_Supplied data:_
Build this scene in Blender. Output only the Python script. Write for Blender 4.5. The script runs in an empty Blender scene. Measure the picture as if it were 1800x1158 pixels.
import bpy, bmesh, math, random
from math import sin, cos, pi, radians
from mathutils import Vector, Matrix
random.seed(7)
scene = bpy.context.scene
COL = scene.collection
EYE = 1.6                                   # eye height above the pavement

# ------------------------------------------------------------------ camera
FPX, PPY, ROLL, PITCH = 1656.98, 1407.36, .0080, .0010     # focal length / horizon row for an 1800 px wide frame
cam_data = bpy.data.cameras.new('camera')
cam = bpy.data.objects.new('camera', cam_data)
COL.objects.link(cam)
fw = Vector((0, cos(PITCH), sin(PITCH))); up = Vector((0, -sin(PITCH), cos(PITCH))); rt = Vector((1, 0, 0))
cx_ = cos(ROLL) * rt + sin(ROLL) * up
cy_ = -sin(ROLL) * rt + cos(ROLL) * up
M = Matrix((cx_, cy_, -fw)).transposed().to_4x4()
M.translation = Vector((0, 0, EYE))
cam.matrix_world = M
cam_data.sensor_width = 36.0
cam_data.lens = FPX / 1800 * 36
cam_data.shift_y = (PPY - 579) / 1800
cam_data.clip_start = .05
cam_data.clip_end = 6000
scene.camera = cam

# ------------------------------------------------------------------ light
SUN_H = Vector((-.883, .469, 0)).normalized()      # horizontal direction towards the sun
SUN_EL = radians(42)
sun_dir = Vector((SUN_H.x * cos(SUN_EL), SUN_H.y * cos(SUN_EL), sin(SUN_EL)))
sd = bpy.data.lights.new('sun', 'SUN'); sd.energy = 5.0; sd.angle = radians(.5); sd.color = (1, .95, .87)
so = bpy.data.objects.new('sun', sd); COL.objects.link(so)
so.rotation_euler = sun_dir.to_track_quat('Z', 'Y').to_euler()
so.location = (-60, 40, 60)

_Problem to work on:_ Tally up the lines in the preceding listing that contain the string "scene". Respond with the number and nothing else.

_Output of the exercise:_ 4